In recent days, some politicians and commentators in New Zealand have attacked me for suggesting that, on average, people in higher occupational classes are brighter than people in lower class positions. I have been labelled 'extreme right wing' and a 'nut job' for pointing out the link between social class and intelligence.
Presumably, my critics wish to deny that any such link exists. For this to be true, they must demonstrate one of two things. Either, employers fill jobs randomly without regard for differences of ability between candidates; or everybody is as intelligent as everybody else. Both of these positions are absurd.
Employers try to fill jobs with the most able candidates. They don't take on the first person who walks through the door, irrespective of his or her individual qualities. Occupational recruitment is and must be selective.
But if people are to a large extent recruited to occupations on the basis of their ability, then people of higher ability will tend to be found in the higher skilled and better-paid positions in society. Evidence from IQ testing confirms this: in America, accountants and lawyers have average IQ scores of 128, compared with 122 for teachers, 109 for electricians, 96 for truck drivers and 91 for miners and farmhands.
My critics seem to find it offensive even to talk about this. I suspect they are perfectly happy accepting that sporting prowess varies across the population, and that people get selected to play for the top teams on the basis of their ability. But when it comes to intellectual, rather than physical, ability, they pretend these differences either do not exist, or are unimportant.
Why does this issue matter? Let me give two examples.
The first relates to joblessness and welfare dependency. In the last thirty years or so, all advanced economies have lost unskilled and low-skilled jobs. This is partly because new technologies have replaced menial labour, and partly because China and other developing countries can perform these tasks much cheaper. The result is that large numbers of people who used to perform useful but unchallenging tasks in the economy now have nothing to do, which is one reason why welfare numbers have increased so much.
What are governments to do about this? Assuming they don't want to leave people to waste their lives on welfare, one solution politicians find attractive is training displaced people to do more complex and rewarding jobs. The trouble is, OECD evidence shows this rarely works. Women returning to work after having children may benefit from government retraining schemes, but the long-term unemployed and jobless school-leavers rarely do.
The problem is that one-sixth of the population has an IQ under 85. At this level, people struggle with tasks like reading and understanding official documents, or working out a budget. These are the people who used to do the unskilled jobs that have now disappeared, and many of them are now long-term welfare dependent.
Pushing them through government training courses makes politicians feel good, but it is not going to turn them into skilled IT workers. Somehow, we have to find new, useful, but less challenging tasks for them to do. But if we refuse to even discuss ability differences, we will never get started on this problem.
My second example relates to equality of opportunity policies. In Britain, where I now live, the government is concerned that middle class children are still going to university in greater numbers than working class children. Politicians think there must be some unfairness in the system that explains this, so they have started withholding cash from those universities that fail to recruit more lower class entrants.
This is another example of a damaging policy being pursued because politicians refuse to acknowledge class-based differences of intelligence.
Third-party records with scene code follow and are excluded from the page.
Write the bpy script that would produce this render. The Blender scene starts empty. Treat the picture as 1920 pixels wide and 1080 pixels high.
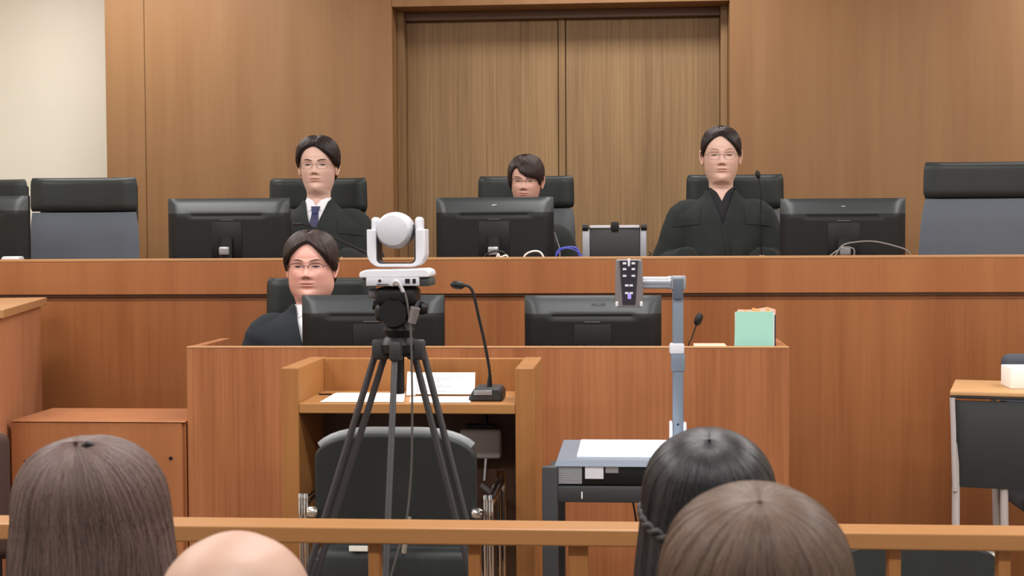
import bpy, bmesh, math, random
import numpy as np
from mathutils import Vector, Matrix, Euler
from mathutils.bvhtree import BVHTree
PI = math.pi
random.seed(4); rng = np.random.default_rng(7)
SC = bpy.context.scene; COL = SC.collection

# ------------------------------------------------------------------ camera
FPX = 2755.0; TH = math.radians(4.78); PH = math.radians(2.07); RO = 0.006; CH = 1.40
fwd = Vector((-math.sin(TH)*math.cos(PH), math.cos(TH)*math.cos(PH), -math.sin(PH)))
r0 = Vector((math.cos(TH), math.sin(TH), 0)); u0 = r0.cross(fwd)
rt = r0*math.cos(RO) - u0*math.sin(RO); up = r0*math.sin(RO) + u0*math.cos(RO)
cd = bpy.data.cameras.new('camera'); cam = bpy.data.objects.new('camera', cd); COL.objects.link(cam)
M3 = Matrix((rt, up, -fwd)).transposed()
cam.matrix_world = Matrix.Translation((0, 0, CH)) @ M3.to_4x4()
cd.sensor_width = 36; cd.lens = 36*FPX/1920; cd.clip_start = 0.05
cd.dof.use_dof = True; cd.dof.focus_distance = 5.6; cd.dof.aperture_fstop = 11
SC.camera = cam
# ------------------------------------------------------------------ world, lights, exposure
wd = bpy.data.worlds.new('world'); SC.world = wd; wd.use_nodes = True
wd.node_tree.nodes['Background'].inputs[0].default_value = (0.97, 0.99, 1.0, 1)
wd.node_tree.nodes['Background'].inputs[1].default_value = 0.42
def area(name, loc, sx, sy, power, rot=(0, 0, 0), col=(1, 0.985, 0.975)):
    l = bpy.data.lights.new(name, 'AREA'); l.shape = 'RECTANGLE'; l.size = sx; l.size_y = sy
    l.energy = power; l.color = col
    o = bpy.data.objects.new(name, l); COL.objects.link(o); o.location = loc; o.rotation_euler = rot
for yy, pw in ((0.6, 44), (2.6, 44), (4.6, 42), (6.95, 22)):
    for xx in (-2.6, 0.0, 2.6):
        area('ceiling_lamp', (xx, yy, 3.06), 1.25, 0.35, pw*(1.25 if xx and yy > 6 else 1))
SC.view_settings.view_transform = 'Standard'; SC.view_settings.look = 'None'
SC.view_settings.exposure = 0.0; SC.view_settings.gamma = 1.0; SC.view_settings.use_curve_mapping = False

def W(px, py, Y):
    """point of the place seen at pixel (px,py) at distance Y into the room"""
    d = fwd + rt*((px-960)/FPX) + up*((540-py)/FPX)
    t = Y/d.y
    return Vector((d.x*t, Y, CH + d.z*t))
def WX(px, py, Y): return W(px, py, Y).x
def WZ(px, py, Y): return W(px, py, Y).z

# ------------------------------------------------------------------ materials
def s2l(c): return tuple((x/255/12.92 if x/255 <= .04045 else ((x/255+.055)/1.055)**2.4) for x in c)+(1,)
MATS = {}
def mat(name, rgb, rough=.5, metal=0, spec=.5, bump=0, bscale=200, noise=0, nscale=5, coat=0, sheen=0, emit=0, sss=0, tint=False):
    if name in MATS: return MATS[name]
    m = bpy.data.materials.new(name); m.use_nodes = True; nt = m.node_tree; b = nt.nodes['Principled BSDF']
    c = s2l(rgb); b.inputs['Base Color'].default_value = c
    b.inputs['Roughness'].default_value = rough; b.inputs['Metallic'].default_value = metal
    b.inputs['Specular IOR Level'].default_value = spec; b.inputs['Coat Weight'].default_value = coat
    b.inputs['Sheen Weight'].default_value = sheen
    tc = nt.nodes.new('ShaderNodeTexCoord')
    src = None
    n = nt.nodes.new('ShaderNodeTexNoise'); n.inputs['Scale'].default_value = nscale; n.inputs['Detail'].default_value = 4
    nt.links.new(tc.outputs['Object'], n.inputs['Vector'])
    mr = nt.nodes.new('ShaderNodeMapRange'); mr.inputs[1].default_value = .3; mr.inputs[2].default_value = .7
    mr.inputs[3].default_value = 1-noise; mr.inputs[4].default_value = 1+noise
    nt.links.new(n.outputs['Fac'], mr.inputs[0])
    mx = nt.nodes.new('ShaderNodeMix'); mx.data_type = 'RGBA'; mx.blend_type = 'MULTIPLY'; mx.inputs[0].default_value = 1
    mx.inputs[6].default_value = c; nt.links.new(mr.outputs[0], mx.inputs[7]); src = mx.outputs[2]
    if tint:
        at = nt.nodes.new('ShaderNodeAttribute'); at.attribute_name = 'tint'
        m2 = nt.nodes.new('ShaderNodeMix'); m2.data_type = 'RGBA'; m2.blend_type = 'MULTIPLY'; m2.inputs[0].default_value = 1
        nt.links.new(src, m2.inputs[6]); nt.links.new(at.outputs['Color'], m2.inputs[7]); src = m2.outputs[2]
    nt.links.new(src, b.inputs['Base Color'])
    if sss:
        b.inputs['Subsurface Weight'].default_value = sss; b.inputs['Subsurface Radius'].default_value = (.012, .005, .003); b.inputs['Subsurface Scale'].default_value = 1
    if bump:
        nb = nt.nodes.new('ShaderNodeTexNoise'); nb.inputs['Scale'].default_value = bscale; nb.inputs['Detail'].default_value = 3
        nt.links.new(tc.outputs['Object'], nb.inputs['Vector'])
        bp = nt.nodes.new('ShaderNodeBump'); bp.inputs['Strength'].default_value = bump; bp.inputs['Distance'].default_value = .002
        nt.links.new(nb.outputs['Fac'], bp.inputs['Height']); nt.links.new(bp.outputs['Normal'], b.inputs['Normal'])
    if emit:
        b.inputs['Emission Color'].default_value = c; b.inputs['Emission Strength'].default_value = emit
    MATS[name] = m; return m
def wood(name, rgb, dark, axis='Z', fine=.5, rough=.42, spec=.35, broad=.5, sc=1.0):
    if name in MATS: return MATS[name]
    m = bpy.data.materials.new(name); m.use_nodes = True; nt = m.node_tree; b = nt.nodes['Principled BSDF']
    b.inputs['Roughness'].default_value = rough; b.inputs['Specular IOR Level'].default_value = spec
    tc = nt.nodes.new('ShaderNodeTexCoord')
    def nz(k, along, det):
        mp = nt.nodes.new('ShaderNodeMapping'); s = [k, k, k]; s['XYZ'.index(axis)] = along
        mp.inputs['Scale'].default_value = s; nt.links.new(tc.outputs['Object'], mp.inputs[0])
        n = nt.nodes.new('ShaderNodeTexNoise'); n.inputs['Scale'].default_value = 1; n.inputs['Detail'].default_value = det
        n.inputs['Roughness'].default_value = .6
        nt.links.new(mp.outputs[0], n.inputs['Vector'])
        mr = nt.nodes.new('ShaderNodeMapRange'); mr.inputs[1].default_value = .32; mr.inputs[2].default_value = .68
        nt.links.new(n.outputs['Fac'], mr.inputs[0]); return mr.outputs[0]
    a = nz(90*sc, 1.6*sc, 4); c = nz(7*sc, .5*sc, 3)
    mm = nt.nodes.new('ShaderNodeMix'); mm.data_type = 'RGBA'; mm.inputs[6].default_value = s2l(rgb); mm.inputs[7].default_value = s2l(dark)
    m1 = nt.nodes.new('ShaderNodeMath'); m1.operation = 'MULTIPLY'; m1.inputs[1].default_value = fine; nt.links.new(a, m1.inputs[0])
    m2 = nt.nodes.new('ShaderNodeMath'); m2.operation = 'MULTIPLY_ADD'; m2.inputs[1].default_value = broad; nt.links.new(c, m2.inputs[0]); nt.links.new(m1.outputs[0], m2.inputs[2])
    m2.use_clamp = True
    nt.links.new(m2.outputs[0], mm.inputs[0]); nt.links.new(mm.outputs[2], b.inputs['Base Color'])
    MATS[name] = m; return m

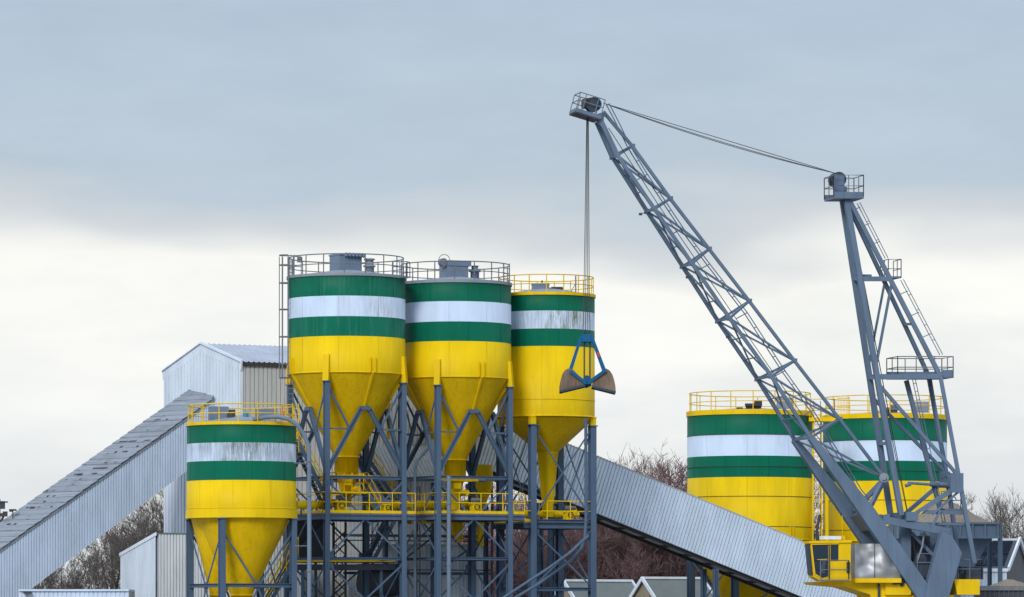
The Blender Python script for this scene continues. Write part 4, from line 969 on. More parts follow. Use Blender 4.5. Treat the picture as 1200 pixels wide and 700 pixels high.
# mast
mf = MB()
FN0, FN1 = CP(992, 236, .5), CP(1056, 604, 1.4); FF0, FF1 = CP(987.5, 236, -.5), CP(1043.5, 603, -1.4)
for a, c in ((FN0, FN1), (FF0, FF1)): mf.beam(a, c, .29, .29, CU)
mf.build('mast_front_leg', M['crane'], crane)
BN0, BN1, BN2, BN3 = CP(996, 236, .5), CP(1102, 441, 1.2), CP(1125.5, 568, 1.4), CP(1142, 660, 1.5)
BF0, BF1, BF2, BF3 = CP(993, 238, -.5), CP(1088, 440, -1.2), CP(1110, 560, -1.4), CP(1122, 645, -1.5)
mb_ = MB()
for a, c, w in ((BN0, BN1, .24), (BN1, BN2, .21), (BN2, BN3, .23), (BF0, BF1, .2), (BF1, BF2, .2), (BF2, BF3, .2)): mb_.beam(a, c, w, w)
mb_.build('mast_back_leg', M['crane'], crane)
b = MB()
def lerp_to(a, c, y):   # point on a member at picture row y
    lo, hi = 0.0, 1.0
    for _ in range(30):
        m_ = (lo + hi) / 2; p = a.lerp(c, m_)
        if HY - (p.z - CZ) * F / p.y < y: lo = m_
        else: hi = m_
    return a.lerp(c, lo)
for fa, fb, ba, bb_, o in ((FN0, FN1, BN0, BN1, 1), (FF0, FF1, BF0, BF1, -1)):
    b.beam(lerp_to(fa, fb, 327), lerp_to(ba, bb_, 327), .2, .26)
    b.beam(lerp_to(ba, bb_, 331), lerp_to(fa, fb, 432), .11, .13)
    b.beam(lerp_to(fa, fb, 442), bb_, .22, .28)
for y in (327, 380): b.beam(lerp_to(BN0, BN1, y), lerp_to(BF0, BF1, y), .14, .14)
for y in (327, 443, 520): b.beam(lerp_to(FN0, FN1, y), lerp_to(FF0, FF1, y), .18, .18)
b.beam(BN1, BF1, .2, .25); b.beam(BN2, BF2, .3, .3)
b.beam(lerp_to(FN0, FN1, 450), BN2 + UP * .35, .17, .19); b.beam(lerp_to(FF0, FF1, 466), BF2 + UP * .2, .15, .17)
b.beam(CP(1062, 446, 0), CP(1103, 602, 0), .26, .22)
b.beam(BN2, CP(1066, 607, 1.3), .2, .26); b.beam(BF2, CP(1060, 603, -1.3), .2, .22)
b.beam(BN2 + V((-.1, 0, -.4)), CP(1093, 603, 1.4), .1, .12); b.beam(CP(1102, 598, 1.4), CP(1092, 618, 1.4), .12, .14)
b.beam(CP(1090, 441, -1.2), CP(1103, 520, -.2), .1, .12)
b.build('mast_brace', M['crane'], crane)
b = MB(); b.box(CP(1121, 566, 1.45), .75, .2, 1.1, CU); b.box(CP(1107, 562, -1.4), .6, .2, .9, CU); b.box(CP(1113, 566, 0), .5, 2.4, .5, CU); b.build('mast_knee', M['crane'], crane)
b = MB(); b.cyl(CP(1064, 566, .3), CP(1092, 568, .3), .08, 12); b.cyl(CP(1090, 567.5, .3), CP(1118, 569, .3), .14, 14); b.cyl(CP(1061, 569.5, .5), CP(1067, 567.5, .5), .1, 12); b.build('luffing_cylinder', M['crane'], crane)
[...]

Although it is not always the case, intelligent parents tend to produce intelligent children. Given that people entering middle class jobs tend to be more intelligent, it follows that the average ability level of children born to middle class parents will tend to be higher.
We are only talking 'tendencies' and averages here. It is of course the case that many working class children are bright enough to do well in school and university and go on to well-paid, middle class jobs. Conversely, some middle class children struggle to emulate their parents' success. But the key point is that intelligence is the main influence on whether you move up or down or remain where you started. In research I have carried out in Britain, I found IQ is three times more important than parental background in predicting the occupational class that people end up in.
When politicians complain that middle class children are 'over-represented' in universities, it never occurs to them to ask whether differences of intellectual ability might have something to do with it. It is easier - more comfortable, less politically dangerous - to ignore intelligence altogether and make wild accusations about class discrimination.
The reason that I talk about class and intelligence is because it is crucial to understand these issues if we want to develop sensible social policies that generate the results we hope for. The abuse that has been directed at me in recent days has made no attempt to examine the truth or falsity of my claims. For the critics, the fact that I even discuss this issue is enough to condemn me. But wishing away uncomfortable truths does not make them disappear.